┌──
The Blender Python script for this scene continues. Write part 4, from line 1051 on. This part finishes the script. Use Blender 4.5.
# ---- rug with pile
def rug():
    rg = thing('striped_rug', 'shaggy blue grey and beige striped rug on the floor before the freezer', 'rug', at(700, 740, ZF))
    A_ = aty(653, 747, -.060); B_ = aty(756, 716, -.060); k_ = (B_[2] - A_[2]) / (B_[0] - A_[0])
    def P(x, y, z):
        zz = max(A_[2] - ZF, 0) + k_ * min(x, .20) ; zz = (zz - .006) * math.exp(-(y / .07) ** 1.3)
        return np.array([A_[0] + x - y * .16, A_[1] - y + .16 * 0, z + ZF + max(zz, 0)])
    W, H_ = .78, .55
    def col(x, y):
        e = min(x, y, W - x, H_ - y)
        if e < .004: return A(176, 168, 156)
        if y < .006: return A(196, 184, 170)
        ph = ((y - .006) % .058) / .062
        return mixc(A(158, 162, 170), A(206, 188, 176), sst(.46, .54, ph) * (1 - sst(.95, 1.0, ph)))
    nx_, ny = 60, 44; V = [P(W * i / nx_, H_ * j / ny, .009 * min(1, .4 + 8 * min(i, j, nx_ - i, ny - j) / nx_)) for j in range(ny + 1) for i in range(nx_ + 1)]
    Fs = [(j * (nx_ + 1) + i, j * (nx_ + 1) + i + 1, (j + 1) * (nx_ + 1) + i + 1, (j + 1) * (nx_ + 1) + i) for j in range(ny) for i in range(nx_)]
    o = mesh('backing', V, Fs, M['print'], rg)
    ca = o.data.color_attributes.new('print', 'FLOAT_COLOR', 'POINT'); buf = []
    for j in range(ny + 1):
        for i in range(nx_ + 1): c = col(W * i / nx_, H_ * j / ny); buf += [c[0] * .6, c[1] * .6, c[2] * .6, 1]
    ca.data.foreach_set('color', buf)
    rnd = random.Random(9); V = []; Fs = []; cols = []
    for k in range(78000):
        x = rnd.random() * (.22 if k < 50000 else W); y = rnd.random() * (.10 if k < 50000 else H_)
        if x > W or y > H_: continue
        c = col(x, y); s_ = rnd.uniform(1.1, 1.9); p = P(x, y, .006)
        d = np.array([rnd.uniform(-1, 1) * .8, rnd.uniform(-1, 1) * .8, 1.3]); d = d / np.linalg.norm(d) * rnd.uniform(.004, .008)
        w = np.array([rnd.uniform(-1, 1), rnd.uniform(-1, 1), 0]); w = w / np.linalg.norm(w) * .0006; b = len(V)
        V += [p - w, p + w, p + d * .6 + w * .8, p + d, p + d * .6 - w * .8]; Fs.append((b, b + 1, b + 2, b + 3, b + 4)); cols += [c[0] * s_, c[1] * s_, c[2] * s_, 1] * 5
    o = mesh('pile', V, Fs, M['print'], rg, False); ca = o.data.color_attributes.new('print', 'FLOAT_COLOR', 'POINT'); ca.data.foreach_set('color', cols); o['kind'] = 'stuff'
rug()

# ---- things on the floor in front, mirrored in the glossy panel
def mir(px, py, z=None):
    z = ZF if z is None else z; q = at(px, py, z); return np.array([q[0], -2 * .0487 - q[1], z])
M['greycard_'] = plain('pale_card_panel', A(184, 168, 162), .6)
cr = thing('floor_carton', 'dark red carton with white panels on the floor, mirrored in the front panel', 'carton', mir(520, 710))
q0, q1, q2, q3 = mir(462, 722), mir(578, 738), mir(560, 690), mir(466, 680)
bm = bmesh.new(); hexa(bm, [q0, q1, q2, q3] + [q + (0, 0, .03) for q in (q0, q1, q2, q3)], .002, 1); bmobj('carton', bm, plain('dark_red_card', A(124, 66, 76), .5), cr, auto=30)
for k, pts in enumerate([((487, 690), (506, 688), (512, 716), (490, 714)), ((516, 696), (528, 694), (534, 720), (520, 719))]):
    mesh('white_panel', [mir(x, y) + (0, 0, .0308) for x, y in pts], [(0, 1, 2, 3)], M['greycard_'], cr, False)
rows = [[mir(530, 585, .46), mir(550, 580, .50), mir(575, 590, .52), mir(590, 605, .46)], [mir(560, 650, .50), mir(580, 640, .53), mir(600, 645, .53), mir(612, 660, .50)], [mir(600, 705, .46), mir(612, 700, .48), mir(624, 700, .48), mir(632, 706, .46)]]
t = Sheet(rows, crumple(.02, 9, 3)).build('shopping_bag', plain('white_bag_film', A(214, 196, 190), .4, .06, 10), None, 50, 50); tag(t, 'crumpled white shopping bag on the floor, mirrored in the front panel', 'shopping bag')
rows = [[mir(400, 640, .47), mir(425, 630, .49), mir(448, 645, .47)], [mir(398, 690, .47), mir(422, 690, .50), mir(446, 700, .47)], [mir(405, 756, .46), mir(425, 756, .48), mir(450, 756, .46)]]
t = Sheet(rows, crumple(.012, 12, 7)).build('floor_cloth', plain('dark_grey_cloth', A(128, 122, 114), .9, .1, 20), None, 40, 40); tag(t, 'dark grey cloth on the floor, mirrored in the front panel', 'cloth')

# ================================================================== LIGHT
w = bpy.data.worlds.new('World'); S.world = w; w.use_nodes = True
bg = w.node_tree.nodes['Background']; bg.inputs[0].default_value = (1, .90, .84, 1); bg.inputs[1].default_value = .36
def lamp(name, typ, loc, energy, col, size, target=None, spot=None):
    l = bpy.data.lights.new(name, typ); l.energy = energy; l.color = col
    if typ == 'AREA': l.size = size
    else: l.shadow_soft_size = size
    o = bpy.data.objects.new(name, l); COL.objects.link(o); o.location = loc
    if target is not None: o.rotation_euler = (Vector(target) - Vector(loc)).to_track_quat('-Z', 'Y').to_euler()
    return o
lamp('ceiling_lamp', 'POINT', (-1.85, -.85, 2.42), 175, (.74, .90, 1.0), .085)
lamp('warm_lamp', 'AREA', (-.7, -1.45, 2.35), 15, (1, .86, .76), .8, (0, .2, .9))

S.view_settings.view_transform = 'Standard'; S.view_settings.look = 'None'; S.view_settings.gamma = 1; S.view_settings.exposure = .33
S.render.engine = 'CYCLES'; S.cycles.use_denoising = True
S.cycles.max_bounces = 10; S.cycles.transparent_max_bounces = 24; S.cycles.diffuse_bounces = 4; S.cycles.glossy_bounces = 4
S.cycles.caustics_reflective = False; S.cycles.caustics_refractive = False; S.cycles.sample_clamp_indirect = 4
└──
▶ _Instructions for the task_: Would you copy out each line exactly as written?

▶ _Complete response_:
The Blender Python script for this scene continues. Write part 4, from line 1051 on. This part finishes the script. Use Blender 4.5.
# ---- rug with pile
def rug():
    rg = thing('striped_rug', 'shaggy blue grey and beige striped rug on the floor before the freezer', 'rug', at(700, 740, ZF))
    A_ = aty(653, 747, -.060); B_ = aty(756, 716, -.060); k_ = (B_[2] - A_[2]) / (B_[0] - A_[0])
    def P(x, y, z):
        zz = max(A_[2] - ZF, 0) + k_ * min(x, .20) ; zz = (zz - .006) * math.exp(-(y / .07) ** 1.3)
        return np.array([A_[0] + x - y * .16, A_[1] - y + .16 * 0, z + ZF + max(zz, 0)])
    W, H_ = .78, .55
    def col(x, y):
        e = min(x, y, W - x, H_ - y)
        if e < .004: return A(176, 168, 156)
        if y < .006: return A(196, 184, 170)
        ph = ((y - .006) % .058) / .062
        return mixc(A(158, 162, 170), A(206, 188, 176), sst(.46, .54, ph) * (1 - sst(.95, 1.0, ph)))
    nx_, ny = 60, 44; V = [P(W * i / nx_, H_ * j / ny, .009 * min(1, .4 + 8 * min(i, j, nx_ - i, ny - j) / nx_)) for j in range(ny + 1) for i in range(nx_ + 1)]
    Fs = [(j * (nx_ + 1) + i, j * (nx_ + 1) + i + 1, (j + 1) * (nx_ + 1) + i + 1, (j + 1) * (nx_ + 1) + i) for j in range(ny) for i in range(nx_)]
    o = mesh('backing', V, Fs, M['print'], rg)
    ca = o.data.color_attributes.new('print', 'FLOAT_COLOR', 'POINT'); buf = []
    for j in range(ny + 1):
        for i in range(nx_ + 1): c = col(W * i / nx_, H_ * j / ny); buf += [c[0] * .6, c[1] * .6, c[2] * .6, 1]
    ca.data.foreach_set('color', buf)
    rnd = random.Random(9); V = []; Fs = []; cols = []
    for k in range(78000):
        x = rnd.random() * (.22 if k < 50000 else W); y = rnd.random() * (.10 if k < 50000 else H_)
        if x > W or y > H_: continue
        c = col(x, y); s_ = rnd.uniform(1.1, 1.9); p = P(x, y, .006)
        d = np.array([rnd.uniform(-1, 1) * .8, rnd.uniform(-1, 1) * .8, 1.3]); d = d / np.linalg.norm(d) * rnd.uniform(.004, .008)
        w = np.array([rnd.uniform(-1, 1), rnd.uniform(-1, 1), 0]); w = w / np.linalg.norm(w) * .0006; b = len(V)
        V += [p - w, p + w, p + d * .6 + w * .8, p + d, p + d * .6 - w * .8]; Fs.append((b, b + 1, b + 2, b + 3, b + 4)); cols += [c[0] * s_, c[1] * s_, c[2] * s_, 1] * 5
    o = mesh('pile', V, Fs, M['print'], rg, False); ca = o.data.color_attributes.new('print', 'FLOAT_COLOR', 'POINT'); ca.data.foreach_set('color', cols); o['kind'] = 'stuff'
rug()

# ---- things on the floor in front, mirrored in the glossy panel
def mir(px, py, z=None):
    z = ZF if z is None else z; q = at(px, py, z); return np.array([q[0], -2 * .0487 - q[1], z])
M['greycard_'] = plain('pale_card_panel', A(184, 168, 162), .6)
cr = thing('floor_carton', 'dark red carton with white panels on the floor, mirrored in the front panel', 'carton', mir(520, 710))
q0, q1, q2, q3 = mir(462, 722), mir(578, 738), mir(560, 690), mir(466, 680)
bm = bmesh.new(); hexa(bm, [q0, q1, q2, q3] + [q + (0, 0, .03) for q in (q0, q1, q2, q3)], .002, 1); bmobj('carton', bm, plain('dark_red_card', A(124, 66, 76), .5), cr, auto=30)
for k, pts in enumerate([((487, 690), (506, 688), (512, 716), (490, 714)), ((516, 696), (528, 694), (534, 720), (520, 719))]):
    mesh('white_panel', [mir(x, y) + (0, 0, .0308) for x, y in pts], [(0, 1, 2, 3)], M['greycard_'], cr, False)
rows = [[mir(530, 585, .46), mir(550, 580, .50), mir(575, 590, .52), mir(590, 605, .46)], [mir(560, 650, .50), mir(580, 640, .53), mir(600, 645, .53), mir(612, 660, .50)], [mir(600, 705, .46), mir(612, 700, .48), mir(624, 700, .48), mir(632, 706, .46)]]
t = Sheet(rows, crumple(.02, 9, 3)).build('shopping_bag', plain('white_bag_film', A(214, 196, 190), .4, .06, 10), None, 50, 50); tag(t, 'crumpled white shopping bag on the floor, mirrored in the front panel', 'shopping bag')
rows = [[mir(400, 640, .47), mir(425, 630, .49), mir(448, 645, .47)], [mir(398, 690, .47), mir(422, 690, .50), mir(446, 700, .47)], [mir(405, 756, .46), mir(425, 756, .48), mir(450, 756, .46)]]
t = Sheet(rows, crumple(.012, 12, 7)).build('floor_cloth', plain('dark_grey_cloth', A(128, 122, 114), .9, .1, 20), None, 40, 40); tag(t, 'dark grey cloth on the floor, mirrored in the front panel', 'cloth')

# ================================================================== LIGHT
w = bpy.data.worlds.new('World'); S.world = w; w.use_nodes = True
bg = w.node_tree.nodes['Background']; bg.inputs[0].default_value = (1, .90, .84, 1); bg.inputs[1].default_value = .36
def lamp(name, typ, loc, energy, col, size, target=None, spot=None):
    l = bpy.data.lights.new(name, typ); l.energy = energy; l.color = col
    if typ == 'AREA': l.size = size
    else: l.shadow_soft_size = size
    o = bpy.data.objects.new(name, l); COL.objects.link(o); o.location = loc
    if target is not None: o.rotation_euler = (Vector(target) - Vector(loc)).to_track_quat('-Z', 'Y').to_euler()
    return o
lamp('ceiling_lamp', 'POINT', (-1.85, -.85, 2.42), 175, (.74, .90, 1.0), .085)
lamp('warm_lamp', 'AREA', (-.7, -1.45, 2.35), 15, (1, .86, .76), .8, (0, .2, .9))

S.view_settings.view_transform = 'Standard'; S.view_settings.look = 'None'; S.view_settings.gamma = 1; S.view_settings.exposure = .33
S.render.engine = 'CYCLES'; S.cycles.use_denoising = True
S.cycles.max_bounces = 10; S.cycles.transparent_max_bounces = 24; S.cycles.diffuse_bounces = 4; S.cycles.glossy_bounces = 4
S.cycles.caustics_reflective = False; S.cycles.caustics_refractive = False; S.cycles.sample_clamp_indirect = 4